Perhaps it's only fitting that a for-profit college like Grand Canyon makes a play to develop a more traditional college experience on campus, as many established private nonprofit and public universities have ventured into online education -- a territory that had been more or less surrendered to for-profits until recently.

Mueller said people used to ask him when he was at the University of Phoenix what for-profits will do when traditional universities embrace online education. "I used to say, 'Don't worry about it, they never will,'" he said, laughing about how the rush to embrace massive open online courses has proved him wrong. But Mueller said online education programs help schools subsidize the on-campus students who take traditional classes.

Grand Canyon hopes its developments will challenge the assumption that all for-profit colleges are bad eggs. "Our big statement is, 'There needs to be regulation,'" Mueller said. "There are so many good players in this industry, a few bad players shouldn't taint the whole field. There should be regulation, and the regulation should apply to everybody."

Mueller, a former president of the University of Phoenix's parent company, Apollo Group, said that includes not-for-profit schools, too.

Claxton, of Computer Systems Institute, said his issue with the regulations is that, as a for-profit institution, CSI can be lumped together with the University of Phoenix and the Art Institute, two schools that critics of the industry consider to be "bad apples."
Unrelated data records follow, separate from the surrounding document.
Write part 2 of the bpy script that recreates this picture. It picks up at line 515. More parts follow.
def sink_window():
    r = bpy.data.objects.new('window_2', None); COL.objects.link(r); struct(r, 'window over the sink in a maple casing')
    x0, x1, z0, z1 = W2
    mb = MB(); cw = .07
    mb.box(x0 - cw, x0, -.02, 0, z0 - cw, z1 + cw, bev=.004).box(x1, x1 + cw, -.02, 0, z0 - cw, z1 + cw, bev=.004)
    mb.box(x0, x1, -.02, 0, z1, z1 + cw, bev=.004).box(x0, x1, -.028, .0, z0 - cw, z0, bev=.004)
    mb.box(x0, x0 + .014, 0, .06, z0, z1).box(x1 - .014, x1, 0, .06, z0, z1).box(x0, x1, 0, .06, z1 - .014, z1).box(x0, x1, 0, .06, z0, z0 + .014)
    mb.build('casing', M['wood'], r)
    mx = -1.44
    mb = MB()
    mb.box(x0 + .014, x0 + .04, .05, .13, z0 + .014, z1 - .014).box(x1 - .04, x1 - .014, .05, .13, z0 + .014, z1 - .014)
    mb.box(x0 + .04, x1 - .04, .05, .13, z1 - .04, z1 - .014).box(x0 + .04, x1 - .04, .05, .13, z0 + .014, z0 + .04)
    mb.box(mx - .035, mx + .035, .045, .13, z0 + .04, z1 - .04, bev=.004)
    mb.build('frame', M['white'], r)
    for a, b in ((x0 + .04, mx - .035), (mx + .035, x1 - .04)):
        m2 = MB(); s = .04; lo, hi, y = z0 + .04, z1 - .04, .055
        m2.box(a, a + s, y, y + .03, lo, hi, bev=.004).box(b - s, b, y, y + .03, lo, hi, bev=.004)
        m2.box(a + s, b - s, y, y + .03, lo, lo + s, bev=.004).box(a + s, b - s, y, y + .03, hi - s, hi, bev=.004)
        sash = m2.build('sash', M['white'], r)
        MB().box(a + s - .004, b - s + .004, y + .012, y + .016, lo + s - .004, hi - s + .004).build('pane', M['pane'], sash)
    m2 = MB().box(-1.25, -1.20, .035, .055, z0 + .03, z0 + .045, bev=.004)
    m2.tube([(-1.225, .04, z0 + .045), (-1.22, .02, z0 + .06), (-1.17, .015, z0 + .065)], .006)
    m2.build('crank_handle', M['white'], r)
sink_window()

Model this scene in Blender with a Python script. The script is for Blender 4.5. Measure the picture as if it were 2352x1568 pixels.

"It's cast a very broad net, it's painting with a very broad brush," Claxton said. "I don't think proprietary education is a bad thing."

Michael Dannenberg, director of higher education and education finance policy at Education Trust, said that although the regulations proposed to date have been fairly mild, members of Congress and academia are open to a constructive dialog with "good actors."

"Self-regulation has clearly not worked," Dannenberg said.

"There are some proprietary schools that do a better job," Dannenberg added. What will it take for the general opinion of for-profits to change?

"Results," Dannenberg said.

CORRECTION: This article has been updated to clarify Tom Claxton is the president of the CSI Elgin campus, not the entire CSI system.